Ketokohan Amir Hamzah ini memang mengikat ingat saya pada frase bahasa Perancis, ‘
noblesse oblige’.
Dalam pemaknaan etimologisnya, frase itu menyuratkan arti bahwa status
sosial yang tinggi akan selalu diiringi oleh kewajiban dengan
konsekuensi risiko yang tak kalah tinggi. Sejarah telah mencatat, untuk
seorang Tengku Amir Hamzah, bangsawan Melayu dari negeri Langkat,
konsekuensi itu harus dibayar dengan nyawanya sendiri. Ia difitnah dan
dibunuh hanya karena ia adalah seorang Tengku. Dan ia memilih mati
karena itu, betapapun ia punya pilihan untuk pergi ke tempat lain
seperti Binjai atau Jepang.
Tengku Amir Hamzah, yang menyadari posisinya sebagai bangsawan, telah
sekuat-kuatnya berupaya mengabdikan kekuasaannya untuk berpihak pada
yang tak berdaya. Ia meresapi, bahwa dengan berkedudukan lebih tinggi,
maka tak ada kewajiban lain selain mengabdi pada nadi negeri. Dalam
manifestasinya, Amir pun tampil dengan pilihan-pilihan hidup yang
berani, bahkan keji, terhadap dirinya sendiri.
Lesatan zaman kekinian pun kemudian seakan mengajak memutar. Dalam
sistem yang dahulu menumbangkan apa yang disebut feodalisme, pola
kekuasaan sentralisme Indonesia kini justru semakin seru mendenguskan
kembali hasrat-hasrat feodalisme. Jabatan-jabatan elitis kini menjadi
rebutan. Bapak pejabat, anak pejabat, lingkarannya pun mendapat rezeki
berlimpah. Bahkan, pernikahan pangeran Inggris, Pangeran William dan
Kate Middleton pada 29 April 2011, yang jelas-jelas termuat dalam
definisi feodalisme, oleh televisi-televisi Jakarta yang bersiaran
nasional justru turut dirayakan dengan melakukan siaran langsung
seharian dan juga pada hari-hari berikutnya. Ada program khusus yang
bahkan dibuat hanya untuk memelototi detail busana sang pengantin.

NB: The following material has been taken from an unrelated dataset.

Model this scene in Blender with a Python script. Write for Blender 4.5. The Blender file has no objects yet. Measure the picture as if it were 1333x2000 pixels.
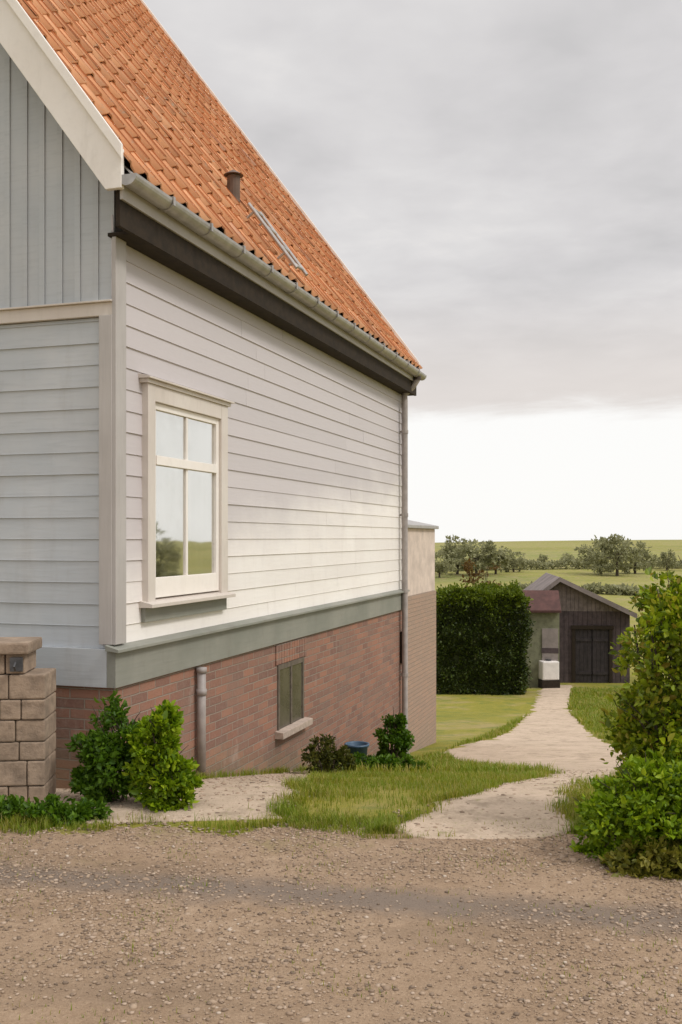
import bpy, bmesh, math, random
import numpy as np
from mathutils import Vector, Matrix, noise
R = math.radians
rng = np.random.default_rng(7)
random.seed(7)
S = bpy.context.scene
C = S.collection

# ------------------------------------------------------------------ camera
EYE = 1.7
cam = bpy.data.cameras.new('camera'); co = bpy.data.objects.new('camera', cam); C.objects.link(co)
co.location = (0, 0, EYE); co.rotation_euler = (R(90), 0, 0)
cam.sensor_fit = 'VERTICAL'; cam.sensor_height = 36; cam.lens = 35; cam.shift_y = 0.025
cam.clip_end = 6000; cam.clip_start = 0.05
S.camera = co
S.view_settings.view_transform = 'Standard'; S.view_settings.look = 'None'
S.view_settings.exposure = 0.0; S.view_settings.gamma = 1

# ------------------------------------------------------------------ node helper
def nodes(mat):
    mat.use_nodes = True
    nt = mat.node_tree
    for n in list(nt.nodes): nt.nodes.remove(n)
    return nt
class NT:
    def __init__(s, nt): s.nt = nt
    def n(s, typ, **kw):
        nd = s.nt.nodes.new(typ)
        ins = kw.pop('ins', {})
        for k, v in kw.items(): setattr(nd, k, v)
        for k, v in ins.items():
            if isinstance(v, bpy.types.NodeSocket): s.nt.links.new(v, nd.inputs[k])
            else: nd.inputs[k].default_value = v
        return nd
    def link(s, a, b): s.nt.links.new(a, b)
    def math(s, op, a, b=0.0, c=None, clamp=False):
        nd = s.nt.nodes.new('ShaderNodeMath'); nd.operation = op; nd.use_clamp = clamp
        for i, v in enumerate((a, b, c)):
            if v is None: continue
            if isinstance(v, bpy.types.NodeSocket): s.nt.links.new(v, nd.inputs[i])
            else: nd.inputs[i].default_value = v
        return nd.outputs[0]
    def mix(s, f, a, b, mode='MIX'):
        nd = s.nt.nodes.new('ShaderNodeMix'); nd.data_type = 'RGBA'; nd.blend_type = mode
        for i, v in ((0, f), (6, a), (7, b)):
            if isinstance(v, bpy.types.NodeSocket): s.nt.links.new(v, nd.inputs[i])
            else: nd.inputs[i].default_value = v if i == 0 else (tuple(v) + (1,) if len(v) == 3 else v)
        return nd.outputs[2]
    def ramp(s, f, pts, interp='LINEAR'):
        nd = s.nt.nodes.new('ShaderNodeValToRGB'); cr = nd.color_ramp; cr.interpolation = interp
        while len(cr.elements) < len(pts): cr.elements.new(0.5)
        for e, (p, c) in zip(cr.elements, pts):
            e.position = p; e.color = tuple(c) + (1,) if len(c) == 3 else c
        s.nt.links.new(f, nd.inputs[0])
        return nd.outputs[0]
    def rng(s, v, a, b, c=0.0, d=1.0):
        nd = s.nt.nodes.new('ShaderNodeMapRange'); nd.interpolation_type = 'SMOOTHSTEP'
        s.nt.links.new(v, nd.inputs[0])
        for i, q in enumerate((a, b, c, d)): nd.inputs[i+1].default_value = q
        return nd.outputs[0]
    def noise(s, vec, scale, detail=4, rough=.55, dist=0.0):
        return s.n('ShaderNodeTexNoise', ins={'Vector': vec, 'Scale': scale, 'Detail': detail, 'Roughness': rough, 'Distortion': dist}).outputs['Fac']
    def scale(s, vec, sc):
        nd = s.n('ShaderNodeMapping', ins={'Vector': vec}); nd.inputs['Scale'].default_value = sc
        return nd.outputs[0]

# ------------------------------------------------------------------ world: overcast deck, bright clear gap over the horizon
w = bpy.data.worlds.new('World'); S.world = w; w.use_nodes = True
nt = w.node_tree
for n in list(nt.nodes): nt.nodes.remove(n)
N = NT(nt)
SUN_AZ, SUN_EL = R(116), R(48)          # azimuth measured clockwise from +Y
tc = N.n('ShaderNodeTexCoord').outputs['Generated']
sep = N.n('ShaderNodeSeparateXYZ', ins={0: tc})
z = sep.outputs[2]
# project direction onto a cloud deck so that clouds flatten toward the horizon
zz = N.math('MAXIMUM', N.math('ADD', z, 0.10), 0.03)
px = N.math('DIVIDE', sep.outputs[0], zz); py = N.math('DIVIDE', sep.outputs[1], zz)
vec = N.n('ShaderNodeCombineXYZ', ins={0: px, 1: py, 2: 0.0}).outputs[0]
c1 = N.noise(vec, 1.15, 5, .5, .3)
c2 = N.noise(vec, 4.0, 4, .55, .2)
c3 = N.noise(vec, .55, 3, .5, .4)
cm = N.math('ADD', N.math('MULTIPLY', c1, .5), N.math('ADD', N.math('MULTIPLY', c2, .25), N.math('MULTIPLY', c3, .25)))
cloud = N.ramp(cm, [(0.40, (.64, .625, .625)), (0.48, (.72, .70, .70)), (0.55, (.79, .77, .765)), (.62, (.90, .87, .85))])
# warm lower skirt of the deck
skirt = N.rng(z, 0.13, 0.26, 1, 0)
cloud = N.mix(N.math('MULTIPLY', skirt, .8), cloud, (.83, .765, .72))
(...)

Ketua Masyarakat Sejarawan Indonesia,
Mukhlis PaEni,
pernah mengatakan bahwa ada kekecewaan yang teramat besar di negara
Indonesia kini. Jika dahulu feodalisme dikecam, wajah Indonesia kini
justru menampilkan wajah tersebut.
“Setelah menjadi satu negara, mereka menjadi kecewa, kecewa menjadi
supernasionalis, kecewa menjadi seorang yang menyerahkan mentah-mentah
identitas lokalnya itu kepada negara ini. Apa yang membuat mereka
kecewa? Ternyata feodalisme, kebangsawanan, kebarat-baratan, bukan pada
gelar, bukan pada harta, tetapi pada perangai orang per orang. Begitu
dia (orang lain) menjadi pejabat di negara republik ini, dia lebih
feodal,” tukas PaEni sebagaimana tertulis di
LenteraTimur.com (6/6).
Cekokan kisah yang menyimpan propaganda tertentu atas nafsu kekuasaan
secara diam-diam kerap menjebak kita pada lubang yang sama. Kegelisahan
Amir Hamzah akan segala bentuk ketidakadilan di masa lalu ternyata kini
masih kita rasakan jua. Di tengah bisingnya kabar-kabar ketidakadilan
yang menjadi santapan setiap hari, pembacaan kembali atas sosoknya dalam
biografi ini kiranya dapat menjadi semacam “Buah Rindu” akan “Nyanyi
Sunyi” sang pangeran, Tuanku Tengku Amir Hamzah.